If you are a foreign citizen trying to cross the border into the United States, one of the questions you are likely to be asked is whether or not you have ever smoked pot. But not everyone is aware that answering yes to this question can get you permanently barred from entering the country. If Canada follows through on its promise to legalize marijuana next year, there will then be millions of people who are legally free to smoke weed, but could all be potentially banned from entering the U.S.

“I’m expecting my business to boom,” said immigration attorney Len Saunders. The attorney advises Canadian stoners not to lie to American border authorities, but to refuse to answer questions about their pot use. “If you’ve smoked in the past, it’s nobody’s business,” he said. “If you don’t answer the question, the worst thing they can do is deny you entry. If you answer that question and say ‘yes,’ you are inadmissible for life. It’s a lifetime ban.”

Canadian Public Safety Minister Ralph Goodale said that it was “ludicrous” how many Canadians were getting banned from the U.S. over marijuana. “What we will expect of our American counterparts, just as they would expect it of us, that when people present themselves to cross the border, that the experience is respectful, that it’s consistent, that it’s professional and that people are not treated in any kind of a capricious way,” Goodale said.

Canada's impending legalization of marijuana “completely changes the dynamic,” Oregon Rep. Earl Blumenauer said. “Some regard Canada as the 51st state. This is going to make a big difference in terms of adjusting attitudes and accelerating progress. . . . It’s going to help us bring these things to a head.”

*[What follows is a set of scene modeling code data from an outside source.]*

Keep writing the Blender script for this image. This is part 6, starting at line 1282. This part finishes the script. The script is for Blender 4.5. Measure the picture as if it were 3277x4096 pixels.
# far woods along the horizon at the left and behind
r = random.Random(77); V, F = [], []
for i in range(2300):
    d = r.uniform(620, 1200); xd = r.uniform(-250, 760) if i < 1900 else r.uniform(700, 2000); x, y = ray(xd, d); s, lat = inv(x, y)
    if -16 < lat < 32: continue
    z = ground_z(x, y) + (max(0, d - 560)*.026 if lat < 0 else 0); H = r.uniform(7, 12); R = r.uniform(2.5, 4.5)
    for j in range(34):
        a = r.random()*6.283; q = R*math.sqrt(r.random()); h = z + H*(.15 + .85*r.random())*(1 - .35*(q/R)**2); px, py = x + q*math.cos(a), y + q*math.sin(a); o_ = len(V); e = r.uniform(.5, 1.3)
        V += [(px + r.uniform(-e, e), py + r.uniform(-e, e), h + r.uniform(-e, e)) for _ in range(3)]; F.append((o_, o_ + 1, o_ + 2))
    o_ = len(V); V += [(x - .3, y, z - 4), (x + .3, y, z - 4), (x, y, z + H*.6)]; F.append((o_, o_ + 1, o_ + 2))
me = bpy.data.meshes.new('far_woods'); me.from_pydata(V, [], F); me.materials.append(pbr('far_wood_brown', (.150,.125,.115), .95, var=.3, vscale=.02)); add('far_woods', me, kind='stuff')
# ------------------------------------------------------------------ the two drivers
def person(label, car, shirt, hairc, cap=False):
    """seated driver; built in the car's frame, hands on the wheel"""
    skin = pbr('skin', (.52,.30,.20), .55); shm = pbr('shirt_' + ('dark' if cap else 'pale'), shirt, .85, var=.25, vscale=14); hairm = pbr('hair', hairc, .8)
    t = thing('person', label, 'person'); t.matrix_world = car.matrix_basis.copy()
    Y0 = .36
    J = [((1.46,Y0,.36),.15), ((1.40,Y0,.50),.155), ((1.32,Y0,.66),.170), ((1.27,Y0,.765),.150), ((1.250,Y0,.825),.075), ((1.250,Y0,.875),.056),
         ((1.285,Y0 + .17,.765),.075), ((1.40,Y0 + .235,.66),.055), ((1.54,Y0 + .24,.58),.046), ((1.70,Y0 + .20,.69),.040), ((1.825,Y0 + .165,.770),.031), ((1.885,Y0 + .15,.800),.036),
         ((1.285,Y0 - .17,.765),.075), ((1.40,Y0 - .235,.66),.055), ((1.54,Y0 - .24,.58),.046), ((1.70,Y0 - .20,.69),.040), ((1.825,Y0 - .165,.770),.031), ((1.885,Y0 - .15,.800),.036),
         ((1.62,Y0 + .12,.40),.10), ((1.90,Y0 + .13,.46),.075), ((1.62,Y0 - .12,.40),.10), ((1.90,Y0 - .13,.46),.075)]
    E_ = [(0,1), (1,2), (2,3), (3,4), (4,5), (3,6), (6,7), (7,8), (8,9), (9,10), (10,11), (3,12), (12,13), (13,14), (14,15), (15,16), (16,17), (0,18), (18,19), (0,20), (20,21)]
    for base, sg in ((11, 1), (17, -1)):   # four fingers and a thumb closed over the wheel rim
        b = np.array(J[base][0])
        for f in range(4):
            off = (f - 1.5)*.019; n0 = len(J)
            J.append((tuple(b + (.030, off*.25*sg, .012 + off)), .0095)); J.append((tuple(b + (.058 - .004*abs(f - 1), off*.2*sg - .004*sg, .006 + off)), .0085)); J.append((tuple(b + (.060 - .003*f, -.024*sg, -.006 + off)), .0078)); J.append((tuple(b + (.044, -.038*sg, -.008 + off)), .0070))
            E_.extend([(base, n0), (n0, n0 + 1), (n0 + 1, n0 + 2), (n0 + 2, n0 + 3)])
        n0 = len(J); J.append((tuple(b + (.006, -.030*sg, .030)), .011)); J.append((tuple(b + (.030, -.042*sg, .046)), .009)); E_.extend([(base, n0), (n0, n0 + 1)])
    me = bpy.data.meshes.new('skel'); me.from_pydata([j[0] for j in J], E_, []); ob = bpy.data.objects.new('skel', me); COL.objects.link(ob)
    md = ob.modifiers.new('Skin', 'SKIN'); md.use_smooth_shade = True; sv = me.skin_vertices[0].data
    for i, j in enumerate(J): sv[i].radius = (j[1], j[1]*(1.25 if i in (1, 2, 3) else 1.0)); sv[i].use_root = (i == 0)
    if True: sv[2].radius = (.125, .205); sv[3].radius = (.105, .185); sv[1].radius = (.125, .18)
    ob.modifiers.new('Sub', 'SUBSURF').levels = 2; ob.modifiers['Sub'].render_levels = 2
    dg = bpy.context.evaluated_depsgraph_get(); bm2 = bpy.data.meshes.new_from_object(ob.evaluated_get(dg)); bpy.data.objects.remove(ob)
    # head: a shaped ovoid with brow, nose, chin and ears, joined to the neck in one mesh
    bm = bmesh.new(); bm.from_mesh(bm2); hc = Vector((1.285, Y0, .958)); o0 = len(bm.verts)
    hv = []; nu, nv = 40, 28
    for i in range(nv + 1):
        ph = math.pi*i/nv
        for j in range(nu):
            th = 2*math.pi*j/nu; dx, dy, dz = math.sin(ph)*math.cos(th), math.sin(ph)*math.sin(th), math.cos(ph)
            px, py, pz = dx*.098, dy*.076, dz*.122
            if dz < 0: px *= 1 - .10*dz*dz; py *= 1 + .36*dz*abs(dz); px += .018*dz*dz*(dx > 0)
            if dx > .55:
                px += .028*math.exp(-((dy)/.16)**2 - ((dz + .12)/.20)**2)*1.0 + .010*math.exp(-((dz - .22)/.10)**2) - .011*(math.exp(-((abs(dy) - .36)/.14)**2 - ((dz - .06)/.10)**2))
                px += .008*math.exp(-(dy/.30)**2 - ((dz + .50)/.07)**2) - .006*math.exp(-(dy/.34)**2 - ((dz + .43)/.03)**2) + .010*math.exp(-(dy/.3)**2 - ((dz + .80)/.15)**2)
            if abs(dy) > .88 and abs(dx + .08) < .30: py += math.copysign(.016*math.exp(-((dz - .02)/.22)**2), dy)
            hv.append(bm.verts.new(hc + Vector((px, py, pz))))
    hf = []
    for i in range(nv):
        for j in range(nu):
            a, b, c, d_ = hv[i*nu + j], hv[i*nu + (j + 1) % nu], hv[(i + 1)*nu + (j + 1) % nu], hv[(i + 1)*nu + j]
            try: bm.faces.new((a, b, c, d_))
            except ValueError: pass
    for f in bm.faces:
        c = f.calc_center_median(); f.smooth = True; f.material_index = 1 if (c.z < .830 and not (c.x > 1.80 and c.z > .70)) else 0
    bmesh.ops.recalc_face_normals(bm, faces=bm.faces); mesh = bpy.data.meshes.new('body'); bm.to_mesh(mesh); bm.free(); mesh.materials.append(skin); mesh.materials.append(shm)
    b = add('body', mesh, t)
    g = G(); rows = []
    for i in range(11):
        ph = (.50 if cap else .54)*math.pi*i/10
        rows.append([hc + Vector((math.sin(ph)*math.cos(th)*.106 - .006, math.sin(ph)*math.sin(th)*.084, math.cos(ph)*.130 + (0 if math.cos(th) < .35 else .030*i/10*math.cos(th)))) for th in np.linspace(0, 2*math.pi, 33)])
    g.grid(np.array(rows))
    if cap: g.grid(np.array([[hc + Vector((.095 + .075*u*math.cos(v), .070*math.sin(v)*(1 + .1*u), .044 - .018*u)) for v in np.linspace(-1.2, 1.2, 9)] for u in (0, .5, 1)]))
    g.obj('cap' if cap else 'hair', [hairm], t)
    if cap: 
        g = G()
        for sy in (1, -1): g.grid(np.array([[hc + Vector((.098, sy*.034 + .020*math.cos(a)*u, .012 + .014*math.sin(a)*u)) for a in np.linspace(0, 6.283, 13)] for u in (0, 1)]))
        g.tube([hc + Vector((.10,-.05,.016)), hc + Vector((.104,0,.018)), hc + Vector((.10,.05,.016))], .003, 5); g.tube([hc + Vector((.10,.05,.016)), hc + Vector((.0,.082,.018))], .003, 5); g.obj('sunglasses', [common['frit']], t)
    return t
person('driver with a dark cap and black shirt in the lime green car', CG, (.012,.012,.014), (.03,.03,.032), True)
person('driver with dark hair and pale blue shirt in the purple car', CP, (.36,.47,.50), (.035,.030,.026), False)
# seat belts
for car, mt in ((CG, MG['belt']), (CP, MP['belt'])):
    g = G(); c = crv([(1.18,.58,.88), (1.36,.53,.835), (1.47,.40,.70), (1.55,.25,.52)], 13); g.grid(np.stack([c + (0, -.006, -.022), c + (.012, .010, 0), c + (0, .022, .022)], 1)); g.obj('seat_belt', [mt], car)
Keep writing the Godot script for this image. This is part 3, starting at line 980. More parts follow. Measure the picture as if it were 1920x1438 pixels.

“I enjoy my brothers and sisters from the north – obviously they support my business quite well,” said Jacob Lamont, who runs Evergreen Cannabis, a legal marijuana retailer in Washington, just blocks from the Canadian border. “They still come down here. They buy a lot of milk, they buy cigarettes and they buy alcohol, because the taxation is so high up there. And I have a feeling they’re going to follow suit with marijuana.”